Published: June 6, 2026
February 2024. FIFA headquarters, Zurich. A closed-door meeting. Two groups sat on opposite sides of the conference table. On one side, the New York/New Jersey bid team—their stadium was MetLife, wedged between the New Jersey Turnpike and a marsh, no ring screen, no Hollywood. On the other side, Los Angeles—SoFi Stadium, $5.5 billion, the most expensive stadium in the world, a thousand-ton dual-sided 4K ring screen, Hollywood stars' backyard.
Doesn't sound like a fair fight. But FIFA's decision wasn't just about the stadium. FIFA looked at: the transport routes from airport to stadium, the number of hotels (not rooms, but hotels where sponsors and TV network bosses could stay without bumping into each other), the satellite uplink infrastructure. And on those two counts—satellites and global direct flights—New York was the safest bet in the world.

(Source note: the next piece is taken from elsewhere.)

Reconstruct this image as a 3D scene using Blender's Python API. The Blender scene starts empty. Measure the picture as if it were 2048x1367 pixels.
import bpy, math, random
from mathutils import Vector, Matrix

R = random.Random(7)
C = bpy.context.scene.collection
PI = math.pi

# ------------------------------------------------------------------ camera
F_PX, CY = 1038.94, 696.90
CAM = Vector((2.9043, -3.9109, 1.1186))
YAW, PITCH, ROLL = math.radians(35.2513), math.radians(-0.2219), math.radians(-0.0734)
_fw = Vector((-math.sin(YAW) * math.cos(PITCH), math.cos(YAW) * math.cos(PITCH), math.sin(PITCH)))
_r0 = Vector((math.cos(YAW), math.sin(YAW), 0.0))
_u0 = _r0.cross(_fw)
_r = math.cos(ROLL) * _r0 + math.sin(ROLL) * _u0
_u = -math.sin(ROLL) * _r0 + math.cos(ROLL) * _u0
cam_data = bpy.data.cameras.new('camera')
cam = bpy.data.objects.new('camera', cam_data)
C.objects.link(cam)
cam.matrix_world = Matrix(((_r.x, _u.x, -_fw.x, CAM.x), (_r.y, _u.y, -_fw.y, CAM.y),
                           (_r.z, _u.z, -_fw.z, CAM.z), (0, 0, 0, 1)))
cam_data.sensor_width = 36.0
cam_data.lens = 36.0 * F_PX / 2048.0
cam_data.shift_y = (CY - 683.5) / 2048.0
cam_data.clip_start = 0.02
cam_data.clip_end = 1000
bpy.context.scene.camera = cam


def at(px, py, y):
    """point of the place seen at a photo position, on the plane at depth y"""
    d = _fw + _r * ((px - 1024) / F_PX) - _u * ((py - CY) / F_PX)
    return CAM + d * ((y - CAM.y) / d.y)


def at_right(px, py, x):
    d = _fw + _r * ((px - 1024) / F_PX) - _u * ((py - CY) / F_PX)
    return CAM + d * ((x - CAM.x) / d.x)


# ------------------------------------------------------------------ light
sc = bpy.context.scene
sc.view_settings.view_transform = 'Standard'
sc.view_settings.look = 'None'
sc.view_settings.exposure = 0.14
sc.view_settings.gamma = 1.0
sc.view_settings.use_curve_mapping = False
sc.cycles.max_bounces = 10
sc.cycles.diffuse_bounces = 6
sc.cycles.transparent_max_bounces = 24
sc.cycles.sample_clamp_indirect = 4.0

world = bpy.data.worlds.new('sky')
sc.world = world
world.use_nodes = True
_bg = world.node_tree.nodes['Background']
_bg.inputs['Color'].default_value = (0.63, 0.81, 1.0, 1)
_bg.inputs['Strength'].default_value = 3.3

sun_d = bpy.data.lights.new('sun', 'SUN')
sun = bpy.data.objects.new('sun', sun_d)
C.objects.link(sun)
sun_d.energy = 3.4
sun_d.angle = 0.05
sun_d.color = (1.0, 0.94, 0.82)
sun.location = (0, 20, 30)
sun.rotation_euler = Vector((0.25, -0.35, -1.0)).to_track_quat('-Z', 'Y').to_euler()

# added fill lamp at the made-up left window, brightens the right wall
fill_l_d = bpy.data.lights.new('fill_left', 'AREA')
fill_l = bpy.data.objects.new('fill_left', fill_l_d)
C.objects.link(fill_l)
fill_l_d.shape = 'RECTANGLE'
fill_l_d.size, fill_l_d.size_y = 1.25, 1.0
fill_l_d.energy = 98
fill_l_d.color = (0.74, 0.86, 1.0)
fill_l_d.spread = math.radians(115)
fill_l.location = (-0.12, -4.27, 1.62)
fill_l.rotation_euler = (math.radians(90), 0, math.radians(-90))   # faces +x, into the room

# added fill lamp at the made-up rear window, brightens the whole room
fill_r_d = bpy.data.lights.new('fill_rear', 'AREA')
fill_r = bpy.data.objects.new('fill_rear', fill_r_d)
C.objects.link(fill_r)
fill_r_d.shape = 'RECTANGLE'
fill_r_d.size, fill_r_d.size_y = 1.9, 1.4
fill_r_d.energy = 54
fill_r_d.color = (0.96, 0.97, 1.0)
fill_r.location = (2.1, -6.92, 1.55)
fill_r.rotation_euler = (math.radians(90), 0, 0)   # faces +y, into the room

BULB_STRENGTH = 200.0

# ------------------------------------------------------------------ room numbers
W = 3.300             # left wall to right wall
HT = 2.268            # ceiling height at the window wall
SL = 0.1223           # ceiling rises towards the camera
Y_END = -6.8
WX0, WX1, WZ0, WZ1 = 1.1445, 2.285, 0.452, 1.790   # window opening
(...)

FIFA didn't pick the best stadium. FIFA picked the stadium least likely to screw up.
After the result was announced, SoFi Stadium's official account posted just one tweet: "Congratulations to New York/New Jersey. See you in 2026. We'll be ready." Thirty thousand likes. Eight thousand angry replies. A friend of mine who works at SoFi Stadium texted me a single word. Can't write that word here. Then he added: "We spent five and a half billion. They picked a parking lot."
But he was wrong. MetLife isn't a parking lot. On final day, the parking lots around MetLife—yeah, parking lots—were jammed with cars from all over the world. People were grilling. Brazilians, Argentinians, English, French. Flags tied to rearview mirrors. NYPD helicopters circling overhead. Inside the stadium, 82,500 people were creating something no price tag can measure—the atmosphere of a World Cup final. Nobody cared where that five and a half billion went. Nobody cared where that ring screen was. They cared about one thing only: that ball, those ninety minutes, that moment.